Two autobiographies by Drew

“I had my first drink at age nine, began smoking marijuana at ten and at twelve took up cocaine.” 

Drew Barrymore’s legal emancipation from her mother at age 14, her self-driven ‘rebranding’ as teen-seductress, and her multiple engagements and three short marriages were still to come. So it should make for some wild reading, right? Actually, not really.

People who see what I’m up to on Goodreads probably noticed that I read one autobiography by Drew Barrymore after another. And then gave them quite shit scores.

I read her autobiographies because I had to do an assignment for uni and needed a case study. The lecturer was happy to provide case studies or we could pick someone we were “curious about”. I love Drew and I figured she’s someone with a lot of ‘material’. And so I ignored all of her drinking and drugs at age ten and her emancipation from her mother at 14, and focused on her other stuff – there was plenty of it. I have to say, at one point (in the wee hours the day before my essay was due) looking at Drew through an existential lens almost broke my brain.

Anyhoo, to the books. I read Wildflower first. The writing is truly deplorable.

Of a day out with Cameron Diaz she says – “When we arrived at the school we were met by a bunch of dudes. Hot doggers and bird chasers. I knew from first glance they were all up on my girlfriend’s tip.”

And bits that don’t even make sense. Of doing laundry she says –  “…it taught me how to tackle everything moving forward. You fall in love and try to conquer by way of mastering it!” and “The high-low of our need to stimulate the mind yet find silly things to do at night was just a silly juxtaposition, of course.” What?

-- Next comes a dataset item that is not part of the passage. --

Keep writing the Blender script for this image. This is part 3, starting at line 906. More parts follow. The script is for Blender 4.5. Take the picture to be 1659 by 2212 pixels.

Little Girl Lost was ‘co-written’ with Todd Gold. Unless Drew’s writing declined dramatically between 1990 and 2015, I’m thinking that Gold had quite the hand in Little Girl Lost.  There’s plenty of salacious celebrity tidbits, detail of the largesse of the eighties, and a Brat Pack roll-call. While I enjoyed the name-dropping (I wouldn’t mind claiming my first slow dance was with Emilio Estevez at Rob Lowe’s birthday party), I basically read the whole book wondering ‘What the fuck is Jaid (her mother) doing?’ Because really, eleven-year-olds don’t ordinarily snort lines of coke in the bathrooms at Studio 54 if they’re being supervised.

Drew, if you’re reading this: I really love you. Really, really love you. But I don’t want you to write any more books. Ever. Feel free to make more movies, take oodles of photographs, create cosmetics, bottle wine and whatever else takes your fancy but no more books. Ever. Okay?

1.5/5 (I’m feeling generous).


14 responses

    • I certainly do in this case – she was the breadwinner from age 11 months and with that came a huge emotional burden that any kid would struggle with (hence why she was a great case study for my essay about attachment issues!).

  1. I can relate. I gave up reading celebrity books. Sorry about the disappointment. I like bios of writers, travellers, refugees, people who are strong and interesting. Celebrities bore me silly (most of them) so not much chance of coming across this.

    • I read a lot of memoirs but agree, the best ones are from people who have something to say because they’re passionate about something, as opposed to people who feel they ‘should’ publish opinions/ their stories.

  2. I haven’t read these nor am I much of a film fan, but I do know the feeling – several years ago I read Bob Geldof’s autobiography ‘Is That It?’ – alas that turned out a remarkably prescient title for his book was simply utter shite! And as I’m a football fanatic, I’ve read so many footballer autobiographies and while there’s the odd exception, they are usually spectacularly dull!

  3. I love Drew too & had planned on reading these – I tried to get a copy of Little Girl Lost in the days before the Internet & it was impossible. Thank you for saving me from having to look at these ever – the stuff from Wildflower is just cringey when it’s even remotely comprehensible! I’m amazed the publisher didn’t insist she had a co-writer.

    • I could have opened any page and found similar (bad) quotes. Honestly, if I hadn’t been reading these books for uni, I would have abandoned them. I still love Drew but it’s going to be hard to forget just how shit Wildflower was. Save your reading time for Seven Types of Ambiguity.

    • She gave such good press when she released the book – the stories she told in interviews were funny and sad and everything in between, which makes me quite sure she should stick to being Drew, not writing about Drew!

  4. I love Drew as well and I was interested in her Wildflower book. But after this, I think I’m safe to skip it. I’ll stick with her movies and personality.